Первый якобы допрос Берии датирован 8 июля[341]. Но почему тянули почти две недели? Очевидно, опытный Руденко ждал июльского Пленума ЦК (2–7 июля 1953 г.), где «товарищи» по отработанной в 1937–1938 гг. схеме генерального прокурора Вышинского прокричат с трибуны абсурдные и дикие обвинения в адрес жертвы, которые, за неимением других источников, и должны лечь в основу сочинения обвинительного приговора. В «шахматы» допросов виртуозу Руденко в дальнейшем приходилось играть одновременно и за себя, и за противника. Генерального прокурора понять можно. Очень трудно погрузиться в тему фальсификаций, когда перед тобой нет ни ответчика, ни преступлений, которые были бы страшнее или соразмерны хрущёвским, а также старших товарищей — Кагановича, Молотова, Ворошилова и других, вершивших, может быть и подневольно, но плечом к плечу со Сталиным разгул «Большого террора» в СССР.
В качестве основного доказательства того, что Берия после ареста был жив, у сторонников официальной хрущёвской версии выступают три письма Берии членам Политбюро.
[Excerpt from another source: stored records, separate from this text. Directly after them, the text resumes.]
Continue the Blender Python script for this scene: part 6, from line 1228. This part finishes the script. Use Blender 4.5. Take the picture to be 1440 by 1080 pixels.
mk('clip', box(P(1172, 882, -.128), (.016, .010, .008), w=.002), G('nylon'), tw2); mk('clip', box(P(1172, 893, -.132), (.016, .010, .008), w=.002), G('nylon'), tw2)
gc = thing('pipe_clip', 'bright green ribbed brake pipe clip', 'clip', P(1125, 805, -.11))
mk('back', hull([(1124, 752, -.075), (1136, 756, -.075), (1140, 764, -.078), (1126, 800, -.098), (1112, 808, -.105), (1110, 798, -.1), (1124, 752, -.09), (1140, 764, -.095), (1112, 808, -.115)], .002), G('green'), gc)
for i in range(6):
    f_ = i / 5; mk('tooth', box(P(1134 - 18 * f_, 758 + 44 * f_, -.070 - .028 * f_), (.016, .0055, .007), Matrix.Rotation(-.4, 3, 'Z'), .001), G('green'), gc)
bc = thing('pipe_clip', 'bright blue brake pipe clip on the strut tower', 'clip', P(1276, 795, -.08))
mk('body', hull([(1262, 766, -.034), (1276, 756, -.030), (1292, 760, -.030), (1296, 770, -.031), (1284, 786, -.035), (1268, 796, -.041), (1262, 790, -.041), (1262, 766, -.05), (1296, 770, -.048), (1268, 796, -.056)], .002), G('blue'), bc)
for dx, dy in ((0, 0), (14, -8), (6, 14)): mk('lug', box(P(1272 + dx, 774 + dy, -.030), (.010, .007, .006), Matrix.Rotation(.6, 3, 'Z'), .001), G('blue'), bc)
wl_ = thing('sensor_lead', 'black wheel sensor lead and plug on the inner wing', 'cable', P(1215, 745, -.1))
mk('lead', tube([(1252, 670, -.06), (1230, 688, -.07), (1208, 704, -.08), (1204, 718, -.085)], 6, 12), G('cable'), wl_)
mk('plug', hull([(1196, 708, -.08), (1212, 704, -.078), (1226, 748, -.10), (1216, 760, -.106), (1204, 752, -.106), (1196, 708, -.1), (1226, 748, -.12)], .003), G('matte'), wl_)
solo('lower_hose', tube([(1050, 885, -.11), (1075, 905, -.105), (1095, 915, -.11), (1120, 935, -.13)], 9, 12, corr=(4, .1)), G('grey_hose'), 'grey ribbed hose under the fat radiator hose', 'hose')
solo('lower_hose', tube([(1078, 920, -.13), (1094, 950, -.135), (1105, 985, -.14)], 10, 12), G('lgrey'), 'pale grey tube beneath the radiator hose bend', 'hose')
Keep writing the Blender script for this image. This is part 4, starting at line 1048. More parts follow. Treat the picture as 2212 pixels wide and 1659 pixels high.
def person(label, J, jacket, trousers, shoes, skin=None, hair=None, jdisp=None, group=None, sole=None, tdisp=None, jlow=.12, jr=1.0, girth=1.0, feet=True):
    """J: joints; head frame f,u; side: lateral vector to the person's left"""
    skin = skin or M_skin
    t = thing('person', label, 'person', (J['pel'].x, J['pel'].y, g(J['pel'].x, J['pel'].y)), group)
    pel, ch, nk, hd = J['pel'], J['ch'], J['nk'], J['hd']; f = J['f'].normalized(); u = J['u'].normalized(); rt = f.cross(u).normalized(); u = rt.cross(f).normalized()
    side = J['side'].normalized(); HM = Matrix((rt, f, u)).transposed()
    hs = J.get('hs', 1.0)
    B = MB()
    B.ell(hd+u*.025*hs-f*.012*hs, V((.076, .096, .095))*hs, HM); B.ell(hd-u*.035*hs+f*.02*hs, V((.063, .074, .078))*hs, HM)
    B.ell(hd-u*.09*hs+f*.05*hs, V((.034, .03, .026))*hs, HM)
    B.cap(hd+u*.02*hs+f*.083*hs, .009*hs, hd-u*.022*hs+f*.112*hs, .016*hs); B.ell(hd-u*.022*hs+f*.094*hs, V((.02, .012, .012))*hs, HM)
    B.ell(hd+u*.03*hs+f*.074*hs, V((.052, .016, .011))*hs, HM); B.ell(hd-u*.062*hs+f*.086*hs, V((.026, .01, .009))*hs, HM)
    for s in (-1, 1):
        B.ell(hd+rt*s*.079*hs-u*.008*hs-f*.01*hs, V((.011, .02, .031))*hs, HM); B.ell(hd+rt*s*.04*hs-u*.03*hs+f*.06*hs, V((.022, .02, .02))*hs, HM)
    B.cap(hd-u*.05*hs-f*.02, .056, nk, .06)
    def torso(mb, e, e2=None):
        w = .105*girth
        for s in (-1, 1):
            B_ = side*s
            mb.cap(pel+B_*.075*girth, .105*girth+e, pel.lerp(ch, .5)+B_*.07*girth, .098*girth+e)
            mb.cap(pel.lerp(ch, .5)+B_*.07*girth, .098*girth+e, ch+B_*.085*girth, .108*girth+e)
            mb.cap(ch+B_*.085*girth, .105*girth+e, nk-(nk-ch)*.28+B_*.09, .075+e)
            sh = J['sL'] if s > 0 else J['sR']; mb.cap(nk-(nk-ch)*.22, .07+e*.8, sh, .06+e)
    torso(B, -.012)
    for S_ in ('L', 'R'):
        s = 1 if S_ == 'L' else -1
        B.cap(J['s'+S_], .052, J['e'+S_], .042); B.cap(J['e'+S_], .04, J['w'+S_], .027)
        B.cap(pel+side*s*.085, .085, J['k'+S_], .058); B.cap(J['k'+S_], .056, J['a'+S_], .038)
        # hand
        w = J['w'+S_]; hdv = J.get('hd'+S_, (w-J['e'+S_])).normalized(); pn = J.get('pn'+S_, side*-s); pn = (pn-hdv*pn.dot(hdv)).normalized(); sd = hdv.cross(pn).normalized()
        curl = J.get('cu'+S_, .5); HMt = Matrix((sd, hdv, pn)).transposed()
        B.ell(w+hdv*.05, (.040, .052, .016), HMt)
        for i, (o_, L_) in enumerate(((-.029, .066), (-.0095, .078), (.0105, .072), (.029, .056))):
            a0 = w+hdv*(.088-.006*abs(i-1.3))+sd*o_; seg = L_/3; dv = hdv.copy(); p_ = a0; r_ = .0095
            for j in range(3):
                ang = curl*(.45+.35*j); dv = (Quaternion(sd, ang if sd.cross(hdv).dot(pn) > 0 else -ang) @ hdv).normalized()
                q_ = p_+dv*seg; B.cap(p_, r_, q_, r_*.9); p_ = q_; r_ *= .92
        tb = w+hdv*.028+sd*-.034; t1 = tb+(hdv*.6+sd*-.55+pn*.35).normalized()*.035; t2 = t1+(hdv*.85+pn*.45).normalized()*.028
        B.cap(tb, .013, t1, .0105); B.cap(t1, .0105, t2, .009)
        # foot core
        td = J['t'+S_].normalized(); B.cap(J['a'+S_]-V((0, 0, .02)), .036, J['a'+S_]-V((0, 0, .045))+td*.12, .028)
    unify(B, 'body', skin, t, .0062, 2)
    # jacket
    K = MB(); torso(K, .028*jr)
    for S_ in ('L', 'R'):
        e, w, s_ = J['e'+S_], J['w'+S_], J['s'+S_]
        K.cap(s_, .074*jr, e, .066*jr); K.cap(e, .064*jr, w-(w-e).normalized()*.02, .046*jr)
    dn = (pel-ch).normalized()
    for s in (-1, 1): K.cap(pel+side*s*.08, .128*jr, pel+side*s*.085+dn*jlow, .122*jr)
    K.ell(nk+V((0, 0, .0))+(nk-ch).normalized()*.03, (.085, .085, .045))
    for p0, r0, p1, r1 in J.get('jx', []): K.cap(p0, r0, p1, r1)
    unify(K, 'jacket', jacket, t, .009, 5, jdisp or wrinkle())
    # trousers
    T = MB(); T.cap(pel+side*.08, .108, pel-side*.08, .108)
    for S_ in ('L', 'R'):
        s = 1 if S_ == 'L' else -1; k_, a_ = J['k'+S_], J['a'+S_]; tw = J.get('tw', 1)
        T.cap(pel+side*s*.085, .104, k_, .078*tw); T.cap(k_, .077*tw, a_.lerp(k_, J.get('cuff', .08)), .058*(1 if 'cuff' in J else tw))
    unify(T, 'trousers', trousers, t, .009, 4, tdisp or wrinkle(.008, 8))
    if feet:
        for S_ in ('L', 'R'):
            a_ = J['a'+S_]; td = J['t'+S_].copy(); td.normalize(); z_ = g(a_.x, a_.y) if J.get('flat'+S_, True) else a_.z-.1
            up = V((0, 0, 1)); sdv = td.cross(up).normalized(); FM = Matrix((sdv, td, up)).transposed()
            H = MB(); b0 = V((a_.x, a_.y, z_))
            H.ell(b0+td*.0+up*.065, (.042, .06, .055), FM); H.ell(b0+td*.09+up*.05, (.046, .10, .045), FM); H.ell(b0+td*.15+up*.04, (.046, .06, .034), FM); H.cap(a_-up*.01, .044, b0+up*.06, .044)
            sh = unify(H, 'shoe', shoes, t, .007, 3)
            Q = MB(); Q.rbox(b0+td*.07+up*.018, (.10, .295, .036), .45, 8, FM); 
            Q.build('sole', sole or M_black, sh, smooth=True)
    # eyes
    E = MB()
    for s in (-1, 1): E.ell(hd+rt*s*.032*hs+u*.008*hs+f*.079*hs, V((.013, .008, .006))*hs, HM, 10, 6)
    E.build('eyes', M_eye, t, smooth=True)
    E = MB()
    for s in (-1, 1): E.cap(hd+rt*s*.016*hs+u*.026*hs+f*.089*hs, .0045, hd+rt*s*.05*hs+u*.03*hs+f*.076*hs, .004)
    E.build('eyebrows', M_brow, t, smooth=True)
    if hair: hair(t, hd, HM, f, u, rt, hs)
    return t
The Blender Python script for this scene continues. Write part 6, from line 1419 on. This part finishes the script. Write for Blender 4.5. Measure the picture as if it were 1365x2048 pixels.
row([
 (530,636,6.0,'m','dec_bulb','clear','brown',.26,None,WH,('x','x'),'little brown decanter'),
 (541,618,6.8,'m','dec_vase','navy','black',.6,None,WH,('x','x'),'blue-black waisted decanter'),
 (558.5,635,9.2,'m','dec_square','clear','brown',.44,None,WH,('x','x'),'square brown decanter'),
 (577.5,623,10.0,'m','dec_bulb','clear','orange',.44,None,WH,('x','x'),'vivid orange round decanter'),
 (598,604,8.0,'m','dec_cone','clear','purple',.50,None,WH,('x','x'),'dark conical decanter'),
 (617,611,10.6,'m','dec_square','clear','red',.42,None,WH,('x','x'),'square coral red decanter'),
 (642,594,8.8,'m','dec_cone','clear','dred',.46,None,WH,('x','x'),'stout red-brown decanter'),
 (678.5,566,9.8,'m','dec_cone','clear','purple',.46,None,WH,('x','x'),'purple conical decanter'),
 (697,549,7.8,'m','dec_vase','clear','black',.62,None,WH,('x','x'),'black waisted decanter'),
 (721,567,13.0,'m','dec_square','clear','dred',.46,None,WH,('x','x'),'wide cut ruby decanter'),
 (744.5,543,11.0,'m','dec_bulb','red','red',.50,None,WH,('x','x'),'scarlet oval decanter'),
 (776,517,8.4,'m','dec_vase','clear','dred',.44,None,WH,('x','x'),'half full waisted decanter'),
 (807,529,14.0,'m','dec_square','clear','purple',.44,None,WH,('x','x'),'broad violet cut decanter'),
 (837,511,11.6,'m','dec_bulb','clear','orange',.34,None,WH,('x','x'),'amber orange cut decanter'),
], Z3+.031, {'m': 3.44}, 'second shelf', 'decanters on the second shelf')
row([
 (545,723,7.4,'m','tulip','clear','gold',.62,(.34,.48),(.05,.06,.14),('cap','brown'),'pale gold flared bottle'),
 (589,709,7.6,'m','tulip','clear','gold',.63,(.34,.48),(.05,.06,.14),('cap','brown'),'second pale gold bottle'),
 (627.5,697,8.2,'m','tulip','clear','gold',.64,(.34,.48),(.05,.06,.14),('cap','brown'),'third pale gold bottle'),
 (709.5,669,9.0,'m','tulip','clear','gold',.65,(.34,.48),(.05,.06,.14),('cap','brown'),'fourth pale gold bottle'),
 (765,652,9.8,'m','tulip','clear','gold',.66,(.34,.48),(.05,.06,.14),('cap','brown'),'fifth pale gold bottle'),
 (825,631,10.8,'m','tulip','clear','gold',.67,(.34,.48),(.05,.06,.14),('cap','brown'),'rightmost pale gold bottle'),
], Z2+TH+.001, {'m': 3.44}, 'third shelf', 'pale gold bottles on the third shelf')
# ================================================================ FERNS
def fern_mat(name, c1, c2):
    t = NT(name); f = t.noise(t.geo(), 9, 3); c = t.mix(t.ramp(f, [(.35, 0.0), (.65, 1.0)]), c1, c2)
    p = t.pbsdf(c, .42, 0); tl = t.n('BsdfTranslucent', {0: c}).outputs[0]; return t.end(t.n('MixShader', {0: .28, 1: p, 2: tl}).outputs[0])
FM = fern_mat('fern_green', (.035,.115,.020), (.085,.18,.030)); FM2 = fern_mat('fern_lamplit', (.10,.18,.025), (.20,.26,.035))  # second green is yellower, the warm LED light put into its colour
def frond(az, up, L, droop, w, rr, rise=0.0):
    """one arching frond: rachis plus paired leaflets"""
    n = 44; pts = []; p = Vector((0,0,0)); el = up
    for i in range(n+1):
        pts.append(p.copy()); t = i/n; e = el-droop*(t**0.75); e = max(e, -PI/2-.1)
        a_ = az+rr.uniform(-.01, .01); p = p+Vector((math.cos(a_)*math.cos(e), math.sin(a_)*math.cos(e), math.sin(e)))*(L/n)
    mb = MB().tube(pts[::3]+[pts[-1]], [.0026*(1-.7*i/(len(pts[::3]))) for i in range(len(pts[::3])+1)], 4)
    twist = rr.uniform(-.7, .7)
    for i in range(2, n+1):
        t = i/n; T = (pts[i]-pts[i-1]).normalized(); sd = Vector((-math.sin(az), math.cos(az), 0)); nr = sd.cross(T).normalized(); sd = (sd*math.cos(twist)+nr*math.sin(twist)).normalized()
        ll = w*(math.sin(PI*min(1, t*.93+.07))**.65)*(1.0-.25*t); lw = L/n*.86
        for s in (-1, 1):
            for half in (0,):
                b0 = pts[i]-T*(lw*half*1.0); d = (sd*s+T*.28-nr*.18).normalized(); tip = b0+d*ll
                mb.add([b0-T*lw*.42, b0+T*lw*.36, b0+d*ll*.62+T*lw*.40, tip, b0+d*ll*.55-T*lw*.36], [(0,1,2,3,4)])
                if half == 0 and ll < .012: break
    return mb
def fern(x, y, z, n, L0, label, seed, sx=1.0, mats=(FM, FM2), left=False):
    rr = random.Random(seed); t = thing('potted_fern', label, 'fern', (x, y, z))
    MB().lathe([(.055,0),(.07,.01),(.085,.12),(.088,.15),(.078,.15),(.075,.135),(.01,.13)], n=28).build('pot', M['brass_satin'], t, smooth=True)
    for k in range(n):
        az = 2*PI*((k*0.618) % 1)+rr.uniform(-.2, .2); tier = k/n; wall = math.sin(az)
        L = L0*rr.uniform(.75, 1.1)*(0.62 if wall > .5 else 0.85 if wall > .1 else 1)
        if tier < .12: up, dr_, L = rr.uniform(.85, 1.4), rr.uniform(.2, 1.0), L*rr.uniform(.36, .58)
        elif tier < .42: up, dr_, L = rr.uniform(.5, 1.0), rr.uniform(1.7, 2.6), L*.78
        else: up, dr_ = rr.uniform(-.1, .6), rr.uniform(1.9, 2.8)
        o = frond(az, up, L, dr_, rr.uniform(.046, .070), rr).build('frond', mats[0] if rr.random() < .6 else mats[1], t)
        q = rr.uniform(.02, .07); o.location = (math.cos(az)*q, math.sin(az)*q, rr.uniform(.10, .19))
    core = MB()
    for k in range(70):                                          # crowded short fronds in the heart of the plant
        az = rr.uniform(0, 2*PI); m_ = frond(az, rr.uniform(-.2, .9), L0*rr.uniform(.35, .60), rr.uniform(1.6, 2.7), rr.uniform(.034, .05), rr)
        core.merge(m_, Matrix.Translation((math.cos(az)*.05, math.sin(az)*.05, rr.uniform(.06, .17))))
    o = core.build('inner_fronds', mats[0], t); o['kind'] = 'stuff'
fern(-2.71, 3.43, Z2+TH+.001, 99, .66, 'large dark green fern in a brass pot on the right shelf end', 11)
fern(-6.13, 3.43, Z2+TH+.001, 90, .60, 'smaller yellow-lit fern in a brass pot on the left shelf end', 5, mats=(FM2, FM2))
В полном соответствии с законами жанра, в ночь на 28 июня рождается короткое, полное оптимизма письмо в ЦК КПСС товарищу Маленкову: «Я был уверен, что из той большой критики на президиуме я сделаю все необходимые для себя выводы и буду полезен в коллективе. Но ЦК решил иначе, считаю, что ЦК поступил правильно». Согласившись с решением ЦК, Берия попросил прощения у его членов — «если и что и было за эти пятнадцать лет большой и напряженной совместной работы» — и пожелал больших успехов «[в борьбе] за дело Ленина — Сталина, за единство и монолитность нашей партии за расцвет нашей славной Родины…»[342].
Ответа не было. На следующий день, согласно официальной версии, его перевозят в штаб МВО и сажают в подземный бункер. 1 июля появилось второе письмо в ЦК, опять на имя Маленкова. Это уже длинное, полное отчаяния письмо — попытка всё-таки достучаться до «товарищей». Берия подробно вспоминает свою многолетнюю работу, признаёт все свои «ошибки», «недопустимые грубости и наглости», «вольность и развязность», вносившие «нервозность и излишнюю резкость» в работу Политбюро, а затем и Президиума ЦК. Извиняется перед Маленковым, Молотовым, Ворошиловым, Хрущёвым, Булганиным, Кагановичем и Микояном. Берия умоляет: «Куда хотите, на какую угодно работу, самую маленькую, пошлите, присмотритесь, я ещё могу верных десять лет работать и буду работать всей душой и со всей энергией. Говорю от всего сердца, это, не верно, что раз я занимал большой пост, я не буду годен для другой маленькой работы, это ведь очень легко проверить в любом крае и области, совхозе, колхозе, [на] стройке, и умоляю вас, не лишайте меня быть активным строителем [на] любом маленьком участке славной нашей Родины, и вы убедитесь, что через 2–3 года я крепко постараюсь, и буду вам ещё полезен. Я до последнего вздоха предан нашей любимой партии и нашему советскому правительству.
Лаврентий Берия.
Т-щи, прошу извинения, что пишу не совсем связно и плохо в силу своего состояния, а также из-за слабости света и отсутствия пенсне (очков)»[343].
Последнее, третье письмо Берии из заключения коллегам по Президиуму ЦК датировано 2 июля 1953 г., то есть через неделю после якобы ареста. «Ещё раз умоляю Вас всех, особенно т. т. работавших с т. Лениным и т. Сталиным, обогащенных большим опытом и умудренных в разрешении сложных дел т-щей Молотова, Ворошилова, Кагановича и Микояна. Во имя памяти Ленина и Сталина, прошу, умоляю вмешаться и незамедлительно вмешаться и Вы все убедитесь, что я абсолютно чист, честен верный Ваш друг и товарищ, верный член нашей партии»[344] — это уже откровенный крик отчаяния — пожалуйста, не убивайте меня! Последнее послание, как и предыдущие, осталось без ответа. Поскольку сочинять письма тоже непросто, на этом эпистолярный поток прервался. Якобы бумагу и ручку фантомному узнику больше не выдавали. Но доказывает ли наличие писем, что автор был жив?
Удивительно, что в мае 2000 г. Военная коллегия Верховного суда РФ, отказывая в реабилитации маршала, не задалась решением этой краеугольной проблемы и не назначила почерковедческую и автороведческую экспертизу писем из заключения. На этот животрепещущий вопрос, который с большой вероятностью помог бы изобличить ещё одну страшную подлость Хрущёва и советской власти в целом, попыталась ответить группа весьма квалифицированных учёных только в 2015 и 2019 г. соответственно.